Scende la partecipazione agricola alla ripartizione degli “utili di filiera”, mentre si assiste a un ulteriore travaso di ricchezza verso le fasi più a valle, a vantaggio soprattutto degli operatori del trade. È quanto si evince dal rapporto Ismea “Check up 2012: la competitività dell’agroalimentare italiano” che, con un ampio corredo statistico sugli ultimi 10 anni e il confronto con le dinamiche degli altri Paesi Ue, fa il punto sullo lo stato di salute del settore agroalimentare nazionale.  

Nel caso dei prodotti agricoli freschi o non soggetti a trasformazione industriale in un decennio la remunerazione della fase agricola si è ridotta di quasi 6 euro su ogni 100 spesi dal consumatore. In altre parole la quota di valore “trattenuta” dall’agricoltura è passata dal 25,6% del 2000 al 20% del 2009, mentre è aumentato nello stesso periodo il margine di tutte le attività che intervengono tra il “cancello” dell’azienda agricola e il punto di vendita dove si registra l’acquisto finale.

Nel caso dei prodotti trasformati, la quota agricola scende ulteriormente, passando dall’8,5% nel 2000 al 6% nel 2009. Cede valore anche la fase industriale (da 45,8% al 42,2%), mentre passano dal 39 al 42 per cento i margini degli attori distributivi.  Un graduale depauperamento dell’agricoltura trova conferma anche dalla contrazione del reddito aziendale. Nell’ultimo decennio, secondo i dati Eurostat, l’assegno che resta all’imprenditore agricolo, pagati i salari, le imposte e imputati gli ammortamenti, si è ridotto a valori correnti del 68%.  Includendo i contributi comunitari la riduzione appare meno marcata (-47%), ma comunque molto più elevata della media Ue.
 
All’origine di tale fenomeno c’è il  divario tra i prezzi spuntati dagli agricoltori e i costi dei fattori di produzione. Dal 2001 al 2011 le quotazioni dei prodotti agricoli sono cresciute a un tasso medio annuo dell’1,8%, che si rapporta a un più 2,7% dei costi legati all’acquisto dei mezzi correnti di produzione. A condizionare il settore anche la dinamica dei consumi delle famiglie italiane, scesi dell’1,3% nel 2011, dopo una prolungata fase di stagnazione. Le difficoltà economiche e gli effetti del caro-vita hanno indotto le famiglie a ridurre i consumi alimentari, ritenuti in passato incomprimibili. Anche se le vendite all’estero hanno potuto almeno in parte compensare la mancata crescita della domanda interna.

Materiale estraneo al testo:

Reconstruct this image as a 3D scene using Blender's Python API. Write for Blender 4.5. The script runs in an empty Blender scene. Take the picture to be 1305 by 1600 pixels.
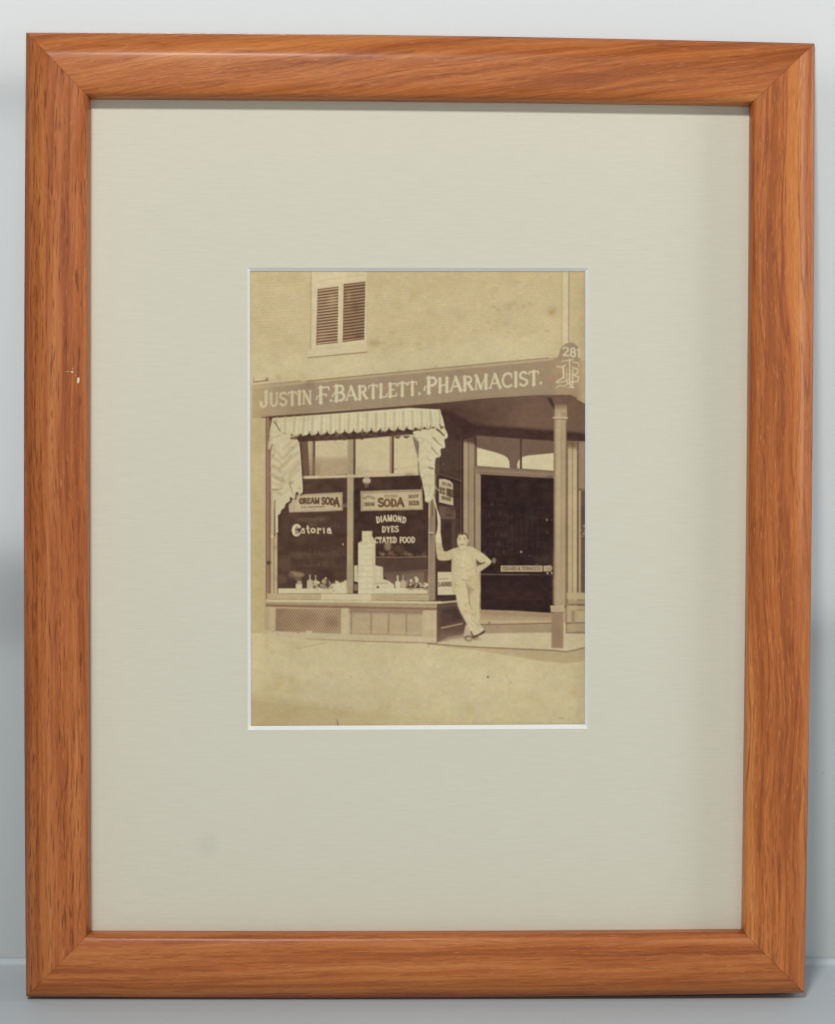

Resta tuttavia bassa la propensione all’export dell’agroalimentare. L’Italia, infatti, presenta un’incidenza delle esportazioni sulla produzione agricola e sul fatturato dell’industria alimentare rispettivamente dell’11,4% e del 17,8%, inferiore sia rispetto alla media comunitaria e sia a quella dei principali competitor (Spagna, Francia e Germania).

L’export italiano di prodotti agroalimentari è cresciuto del 12,8% nel 2010 e dell’8,5% nel 2011, trainato soprattutto dalla domanda extra-Ue, mentre nel medio periodo (2006-2011) l’aumento annuo è risultato in media del 6,2%.   Il 68% delle esportazioni è riservato ai paesi Ue. Il resto del Mondo assorbe invece meno di un terzo, con un ruolo di punta di mercati tradizionali come Stati Uniti e Svizzera. Ancora scarsa la presenza nei paesi emergenti, anche se cresce l’export soprattutto in Cina e Russia.

Quest’anno, infine,  le esportazioni di prodotti agricoli e alimentari sono finora aumentate del 4,2% (primi 5 mesi 2012), mentre l’import si è ridotto su base annua del 2,7%. Nel primo semestre si è ulteriormente allargata la forbice tra prezzi ricavo e prezzi costo, con i primi in flessione del 2,5% e i secondi aumentati mediamente del 2%.